# Data block
::::

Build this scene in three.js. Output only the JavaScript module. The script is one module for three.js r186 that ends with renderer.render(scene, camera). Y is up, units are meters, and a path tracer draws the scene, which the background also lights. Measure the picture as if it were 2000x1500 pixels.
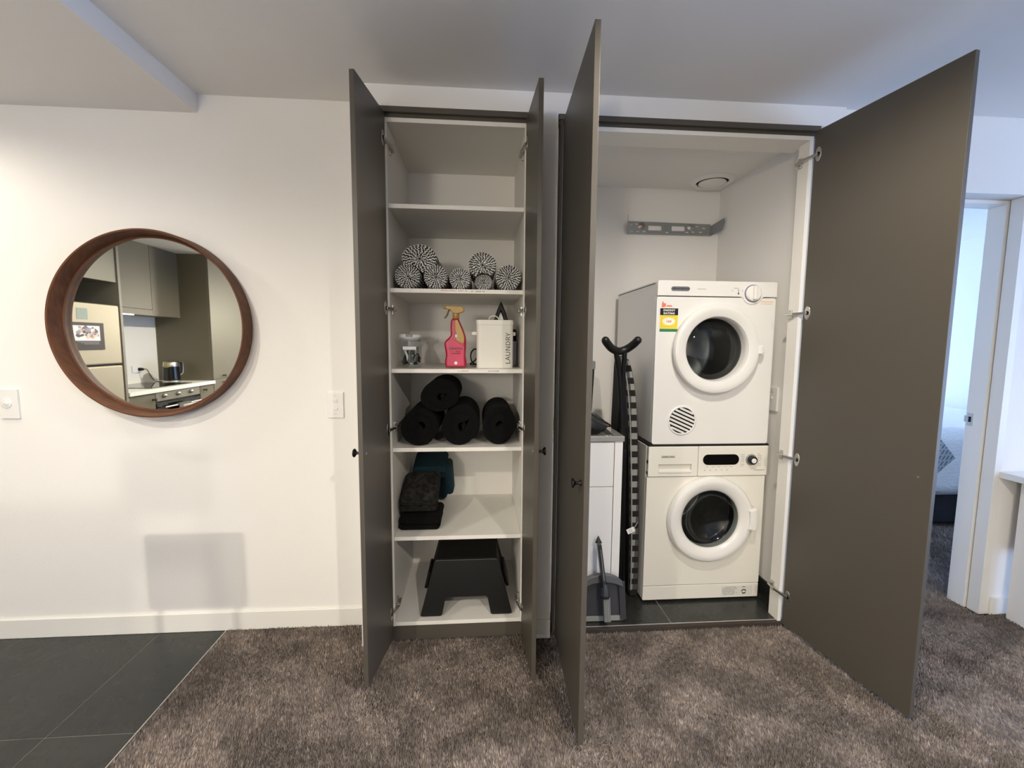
import * as THREE from 'three';
import { RoundedBoxGeometry } from 'three/addons/geometries/RoundedBoxGeometry.js';
import { mergeGeometries, mergeVertices, toCreasedNormals } from 'three/addons/utils/BufferGeometryUtils.js';
import { ImprovedNoise } from 'three/addons/math/ImprovedNoise.js';
import { TextGeometry } from 'three/addons/geometries/TextGeometry.js';
import { FontLoader } from 'three/addons/loaders/FontLoader.js';

// ---------------------------------------------------------------- camera, sky, exposure
const scene = new THREE.Scene();
const camera = new THREE.PerspectiveCamera(82.014, 2000 / 1500, 0.05, 60);
{
  const yaw = 0.0745318, pitch = 0.0942848, roll = 0.008074;
  const fw = new THREE.Vector3(Math.sin(yaw) * Math.cos(pitch), -Math.sin(pitch), -Math.cos(yaw) * Math.cos(pitch));
  const r0 = new THREE.Vector3(Math.cos(yaw), 0, Math.sin(yaw)), u0 = new THREE.Vector3().crossVectors(r0, fw);
  const rt = r0.clone().multiplyScalar(Math.cos(roll)).addScaledVector(u0, Math.sin(roll));
  const up = u0.clone().multiplyScalar(Math.cos(roll)).addScaledVector(r0, -Math.sin(roll));
  camera.quaternion.setFromRotationMatrix(new THREE.Matrix4().makeBasis(rt, up, fw.clone().negate()));
  camera.position.set(0, 1.366, 2.07);
}
scene.background = new THREE.Color().setRGB(0.45, 0.60, 1.0).multiplyScalar(13.5);   // daylight sky outside the windows
const renderer = new THREE.WebGLRenderer({ antialias: true });
renderer.toneMapping = THREE.LinearToneMapping;
renderer.toneMappingExposure = 1.03;
renderer.shadowMap.enabled = true;
const LAMP = { color: new THREE.Color().setRGB(1.0, 0.91, 0.78), glow: 3 };
const UNSEEN_LAMP = 9.5;   // candela of the unseen lamp behind the camera
const LAMPS = [   // recessed downlights: x, ceiling height, z, candela
  [-2.33, 2.325, 0.54, 2.1], [-1.60, 2.325, 1.70, 5.2], [-1.70, 2.325, 3.10, 15], [0.92, 2.40, 3.00, 13], [0.75, 2.40, 1.05, 6.2],
];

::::

# Problem details
Return the material word for word. Pictures are not part of the copy.

# Problem solution
Build this scene in three.js. Output only the JavaScript module. The script is one module for three.js r186 that ends with renderer.render(scene, camera). Y is up, units are meters, and a path tracer draws the scene, which the background also lights. Measure the picture as if it were 2000x1500 pixels.
import * as THREE from 'three';
import { RoundedBoxGeometry } from 'three/addons/geometries/RoundedBoxGeometry.js';
import { mergeGeometries, mergeVertices, toCreasedNormals } from 'three/addons/utils/BufferGeometryUtils.js';
import { ImprovedNoise } from 'three/addons/math/ImprovedNoise.js';
import { TextGeometry } from 'three/addons/geometries/TextGeometry.js';
import { FontLoader } from 'three/addons/loaders/FontLoader.js';

// ---------------------------------------------------------------- camera, sky, exposure
const scene = new THREE.Scene();
const camera = new THREE.PerspectiveCamera(82.014, 2000 / 1500, 0.05, 60);
{
  const yaw = 0.0745318, pitch = 0.0942848, roll = 0.008074;
  const fw = new THREE.Vector3(Math.sin(yaw) * Math.cos(pitch), -Math.sin(pitch), -Math.cos(yaw) * Math.cos(pitch));
  const r0 = new THREE.Vector3(Math.cos(yaw), 0, Math.sin(yaw)), u0 = new THREE.Vector3().crossVectors(r0, fw);
  const rt = r0.clone().multiplyScalar(Math.cos(roll)).addScaledVector(u0, Math.sin(roll));
  const up = u0.clone().multiplyScalar(Math.cos(roll)).addScaledVector(r0, -Math.sin(roll));
  camera.quaternion.setFromRotationMatrix(new THREE.Matrix4().makeBasis(rt, up, fw.clone().negate()));
  camera.position.set(0, 1.366, 2.07);
}
scene.background = new THREE.Color().setRGB(0.45, 0.60, 1.0).multiplyScalar(13.5);   // daylight sky outside the windows
const renderer = new THREE.WebGLRenderer({ antialias: true });
renderer.toneMapping = THREE.LinearToneMapping;
renderer.toneMappingExposure = 1.03;
renderer.shadowMap.enabled = true;
const LAMP = { color: new THREE.Color().setRGB(1.0, 0.91, 0.78), glow: 3 };
const UNSEEN_LAMP = 9.5;   // candela of the unseen lamp behind the camera
const LAMPS = [   // recessed downlights: x, ceiling height, z, candela
  [-2.33, 2.325, 0.54, 2.1], [-1.60, 2.325, 1.70, 5.2], [-1.70, 2.325, 3.10, 15], [0.92, 2.40, 3.00, 13], [0.75, 2.40, 1.05, 6.2],
];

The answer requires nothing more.